Now, in my late twenties, I regularly drink between five and seven cups of tea a day. Its the first thing I drink in the morning, and the last thing I drink before I go to bed - without fail. My favorite blend has long been Earl Grey, but I count English Breakfast, Darjeeling, Ceylon and Oolong as close seconds. I've recently started delving into green teas, with limited success, and occasionally I'll dabble with Chai or herbal blends. Flavor-wise, anything citrus-flavored tends to agree with me, and there are times when I would kill for a perfectly-blended mint tea.
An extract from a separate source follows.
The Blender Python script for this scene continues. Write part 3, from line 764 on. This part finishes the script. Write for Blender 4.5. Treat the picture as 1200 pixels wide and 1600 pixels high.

I no longer mix orange juice with my tea - in fact, I almost never put anything in it. Never milk, and never sugar (I think my grandmother's iced tea gave me all the sugar I need for one lifetime). On rare occasions I'll mix some honey in, but I suppose I'm a purist. I drink my tea straight up, water only.

There are very few teas which I absolutely can't stand - in fact the only one that immediately springs to mind is Yerba Mate, if only because that's a tea that absolutely must be drunk with loads of sugar, and I just don't swing that way. I'm not a huge fan of most "traditional" Asian teas which on the whole taste like tea bark, though when paired with sushi or certain other dishes I'll make an exception.

For me, it is simply the perfect drink. It quenches my thirst, it warms me up, it cools me off, it wakes me up, it calms me down. More than any other single food or beverage, tea is quite literally the fuel I run on.